There was last month’s trip to Spain and France, of course. But there was also last summer at the beach. Last Christmas and the Christmas before that. The time my daughter visited my at “Take Our Children to Work Day” and a Wired staff photographer did a glamour shoot with her. Easter six years ago. My son jumping on a trampoline six years ago. My daughter learning to ride her bike. A panorama from our trip to Paris in 2000 before the kids.

Some of the animated GIFs were goofy and funny. Some were amazing little snippets, moments in time captured and suddenly reappearing a decade later. Some of the enhanced photos were odd and unbeautiful, but still intriguing. The stories didn’t have much narrative, but they stitched together key moments of big days in ways I hadn’t bothered to do myself.

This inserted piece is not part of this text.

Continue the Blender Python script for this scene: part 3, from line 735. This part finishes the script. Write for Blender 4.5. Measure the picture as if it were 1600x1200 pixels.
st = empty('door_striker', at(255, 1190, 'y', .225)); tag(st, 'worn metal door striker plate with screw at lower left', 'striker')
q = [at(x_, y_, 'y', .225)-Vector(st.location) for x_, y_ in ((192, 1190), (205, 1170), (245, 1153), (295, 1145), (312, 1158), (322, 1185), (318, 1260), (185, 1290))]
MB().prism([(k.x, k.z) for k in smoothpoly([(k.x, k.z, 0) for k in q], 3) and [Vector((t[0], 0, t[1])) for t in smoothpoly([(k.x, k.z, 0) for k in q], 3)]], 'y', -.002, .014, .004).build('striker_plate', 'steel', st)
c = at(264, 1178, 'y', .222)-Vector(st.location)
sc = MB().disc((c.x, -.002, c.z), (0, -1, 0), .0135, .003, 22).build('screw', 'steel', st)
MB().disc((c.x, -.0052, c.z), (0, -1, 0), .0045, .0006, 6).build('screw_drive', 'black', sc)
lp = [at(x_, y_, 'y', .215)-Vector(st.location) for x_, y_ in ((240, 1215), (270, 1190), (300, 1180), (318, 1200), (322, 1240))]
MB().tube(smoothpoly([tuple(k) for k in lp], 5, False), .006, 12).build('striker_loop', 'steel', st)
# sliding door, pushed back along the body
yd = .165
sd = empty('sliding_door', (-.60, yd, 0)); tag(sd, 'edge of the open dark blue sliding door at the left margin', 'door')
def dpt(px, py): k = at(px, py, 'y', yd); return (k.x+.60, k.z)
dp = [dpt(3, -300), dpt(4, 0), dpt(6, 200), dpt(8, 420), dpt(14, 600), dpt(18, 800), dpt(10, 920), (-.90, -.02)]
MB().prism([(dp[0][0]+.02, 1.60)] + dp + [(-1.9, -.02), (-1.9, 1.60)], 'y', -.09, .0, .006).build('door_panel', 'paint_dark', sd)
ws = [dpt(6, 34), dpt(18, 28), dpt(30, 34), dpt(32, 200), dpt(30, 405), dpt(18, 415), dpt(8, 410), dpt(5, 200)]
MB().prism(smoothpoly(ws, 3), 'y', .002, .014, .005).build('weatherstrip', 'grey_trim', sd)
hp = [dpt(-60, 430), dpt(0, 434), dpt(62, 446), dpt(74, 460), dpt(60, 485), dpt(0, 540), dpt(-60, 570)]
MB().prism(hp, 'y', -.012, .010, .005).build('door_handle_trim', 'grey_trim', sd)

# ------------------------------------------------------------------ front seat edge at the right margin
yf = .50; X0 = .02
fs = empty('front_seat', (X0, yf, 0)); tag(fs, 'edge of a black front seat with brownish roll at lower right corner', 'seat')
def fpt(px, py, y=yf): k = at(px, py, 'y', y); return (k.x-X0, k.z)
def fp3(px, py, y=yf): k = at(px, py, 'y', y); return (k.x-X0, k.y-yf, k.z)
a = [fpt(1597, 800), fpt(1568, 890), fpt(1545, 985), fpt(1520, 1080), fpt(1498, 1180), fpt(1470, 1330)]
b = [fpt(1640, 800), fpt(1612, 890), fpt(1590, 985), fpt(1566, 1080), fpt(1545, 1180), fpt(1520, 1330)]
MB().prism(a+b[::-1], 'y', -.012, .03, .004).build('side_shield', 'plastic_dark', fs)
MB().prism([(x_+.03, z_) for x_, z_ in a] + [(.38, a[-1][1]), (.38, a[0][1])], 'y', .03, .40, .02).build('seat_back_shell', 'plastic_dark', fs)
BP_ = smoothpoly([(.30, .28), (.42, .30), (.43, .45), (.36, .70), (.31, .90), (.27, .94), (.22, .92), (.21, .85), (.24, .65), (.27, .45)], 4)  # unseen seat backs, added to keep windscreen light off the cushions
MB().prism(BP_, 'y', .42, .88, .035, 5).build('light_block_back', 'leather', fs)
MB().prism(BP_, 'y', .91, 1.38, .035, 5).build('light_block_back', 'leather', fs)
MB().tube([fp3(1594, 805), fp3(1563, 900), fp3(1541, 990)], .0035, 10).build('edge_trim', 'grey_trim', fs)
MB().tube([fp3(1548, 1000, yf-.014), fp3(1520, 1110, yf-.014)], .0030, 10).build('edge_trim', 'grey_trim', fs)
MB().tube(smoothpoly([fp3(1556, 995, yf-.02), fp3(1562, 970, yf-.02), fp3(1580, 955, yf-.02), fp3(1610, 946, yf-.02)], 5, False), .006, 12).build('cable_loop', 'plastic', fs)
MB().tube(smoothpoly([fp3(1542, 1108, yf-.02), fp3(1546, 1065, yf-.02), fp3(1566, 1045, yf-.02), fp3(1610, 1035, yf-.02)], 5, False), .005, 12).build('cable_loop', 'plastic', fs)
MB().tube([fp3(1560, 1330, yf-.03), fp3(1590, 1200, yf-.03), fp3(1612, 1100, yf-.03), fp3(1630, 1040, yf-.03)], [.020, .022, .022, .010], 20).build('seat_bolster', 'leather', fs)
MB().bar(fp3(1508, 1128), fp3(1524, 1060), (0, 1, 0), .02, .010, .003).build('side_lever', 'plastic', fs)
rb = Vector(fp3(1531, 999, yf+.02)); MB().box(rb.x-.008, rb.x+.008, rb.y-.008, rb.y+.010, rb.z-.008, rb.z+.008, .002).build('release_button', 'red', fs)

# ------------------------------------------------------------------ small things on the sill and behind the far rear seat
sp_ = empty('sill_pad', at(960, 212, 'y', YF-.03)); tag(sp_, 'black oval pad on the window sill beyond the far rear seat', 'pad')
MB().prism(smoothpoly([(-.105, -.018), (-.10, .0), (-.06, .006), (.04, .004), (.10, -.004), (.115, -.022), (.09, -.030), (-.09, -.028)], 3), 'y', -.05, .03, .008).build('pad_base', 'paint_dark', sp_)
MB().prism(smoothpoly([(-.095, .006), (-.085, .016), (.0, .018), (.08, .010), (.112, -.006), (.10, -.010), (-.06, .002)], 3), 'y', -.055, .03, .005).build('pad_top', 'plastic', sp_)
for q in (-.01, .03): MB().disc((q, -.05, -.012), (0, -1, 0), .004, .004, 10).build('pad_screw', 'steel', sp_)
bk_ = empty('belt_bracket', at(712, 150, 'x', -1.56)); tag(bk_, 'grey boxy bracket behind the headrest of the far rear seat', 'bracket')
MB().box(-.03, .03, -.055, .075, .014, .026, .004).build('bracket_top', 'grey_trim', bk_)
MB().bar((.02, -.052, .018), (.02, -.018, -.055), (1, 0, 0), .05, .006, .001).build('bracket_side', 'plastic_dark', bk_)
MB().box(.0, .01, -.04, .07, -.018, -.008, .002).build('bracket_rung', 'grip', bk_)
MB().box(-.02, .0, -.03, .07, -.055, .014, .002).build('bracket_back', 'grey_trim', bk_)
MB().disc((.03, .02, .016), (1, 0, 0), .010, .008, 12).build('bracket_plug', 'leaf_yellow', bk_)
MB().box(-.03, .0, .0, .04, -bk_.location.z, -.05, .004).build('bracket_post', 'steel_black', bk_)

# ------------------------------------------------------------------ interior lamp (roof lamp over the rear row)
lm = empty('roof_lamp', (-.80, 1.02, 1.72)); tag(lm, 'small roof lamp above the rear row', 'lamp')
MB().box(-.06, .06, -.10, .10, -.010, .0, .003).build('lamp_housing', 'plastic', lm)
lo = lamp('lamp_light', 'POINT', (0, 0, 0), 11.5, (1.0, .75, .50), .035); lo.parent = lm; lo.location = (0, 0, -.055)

In short, Google had reached into the depths of an overwhelmingly large photo library, identified some highlights, and put them together in a way that surprised and delighted me.

I don’t tend to expect surprise and delight from Google, which has tended to focus on wonky, pragmatic, and often poorly designed solutions that are useful, but not big on amazing me. This was the exception.

These GIFs are fun to look at. The stories are incomplete and leave me wanting more, but they are a great start. The filters and panoramas are neat.

But mostly, they provide entry points into our my family’s memories, and our photo library, in a way that no other tech product I can remember has done.

For that, I say: Thank you, Google!

Learning to ride a bike: An animated GIF created by Google's Auto Awesome.